Les commentaires du ministre sont intervenus alors qu'un tribunal pakistanais de la ville de Lahore, dans l'est du pays, a remis jeudi 16 civils à l'armée pour qu'ils soient jugés pour leur implication présumée dans les violentes manifestations en faveur de Khan.
Le ministre de la défense n'a pas non plus exclu la possibilité que Khan soit jugé en vertu de la loi sur l'armée et comparaisse devant un tribunal militaire.
«C'est un instigateur», a déclaré Asif. «Les preuves doivent être évaluées et les avocats ou les conseillers juridiques du gouvernement examineront la question.»
En réponse à sa déclaration de mercredi selon laquelle le gouvernement envisageait d'interdire le PTI, Asif a comparé les violences du 9 mai aux attentats du 11 septembre aux États-Unis, affirmant que la question de l'interdiction du parti avait été soulevée à cause des attaques «inimaginables» perpétrées contre des propriétés militaires.
«On n'attend pas d'un Pakistanais, d'un parti politique pakistanais ou d'un groupe pakistanais qu'il dise aux partisans d'un parti politique dirigé par son chef (Khan), ou plutôt manipulé par ce dernier, qu'il leur demande d'attaquer des installations militaires», a répliqué Asif.
Il a toutefois ajouté que le parlement serait consulté si le gouvernement décidait d'entamer le processus d'interdiction du PTI.
«Il y a une procédure d'interdiction d'un parti, bien sûr, chaque fois que cette procédure commence, si elle commence, nous la soumettrons au parlement et nous essaierons, et évidemment, il pourrait y avoir une procédure judiciaire aussi pour cela», a éclairci le ministre.

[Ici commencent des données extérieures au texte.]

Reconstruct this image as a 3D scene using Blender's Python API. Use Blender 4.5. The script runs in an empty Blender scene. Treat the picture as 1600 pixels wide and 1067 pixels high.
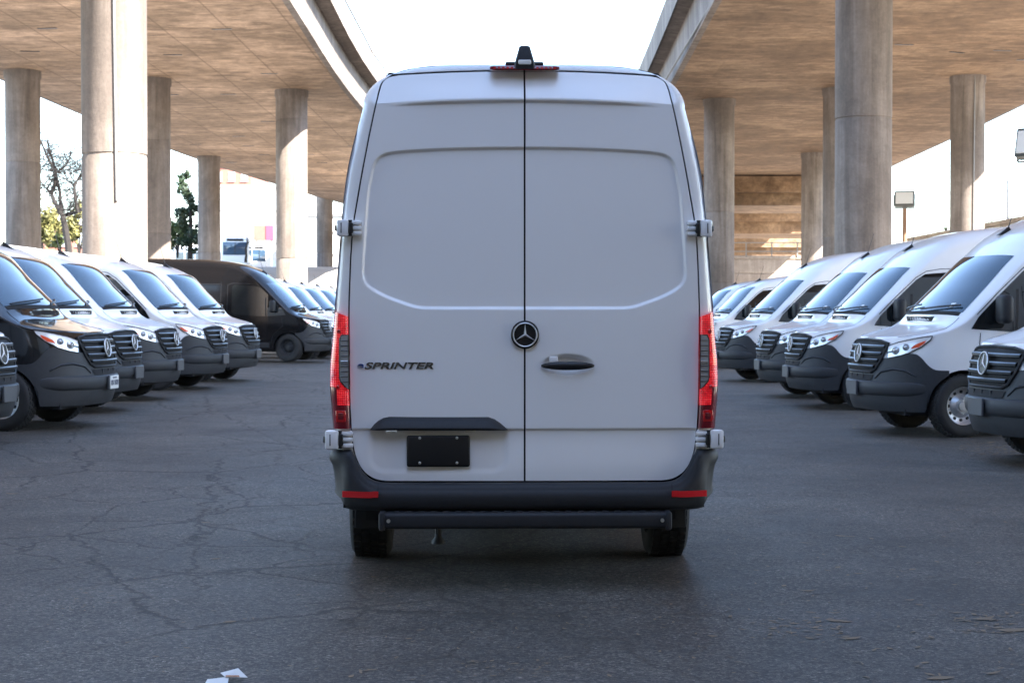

Asif a ajouté qu'il n'était personnellement pas favorable à l'interdiction des partis politiques, «mais tout le monde a une ligne rouge, même des individus comme moi ou des institutions ou des pays, et lorsque ces lignes rouges sont franchies, il faut réagir.»
Imran Khan
Commentant le fait que des collaborateurs clés de Khan aient quitté son parti, le ministre a exclu qu'il s'agisse d'une tentative de «démanteler» le PTI.
Khan a déclaré que ses collaborateurs étaient contraints de partir sous la pression du gouvernement et de l'armée dans le cadre d'une manœuvre visant à démanteler le PTI avant les élections prévues avant la fin de cette année.
Cette semaine, dans ce qui a été largement perçu comme un assouplissement de sa position, Khan a annoncé qu'il était prêt à constituer un comité chargé de mener des discussions avec des «personnalités puissantes», une référence probable aux militaires, avec lesquels Khan est engagé dans un bras de fer qui ne cesse de s'aggraver.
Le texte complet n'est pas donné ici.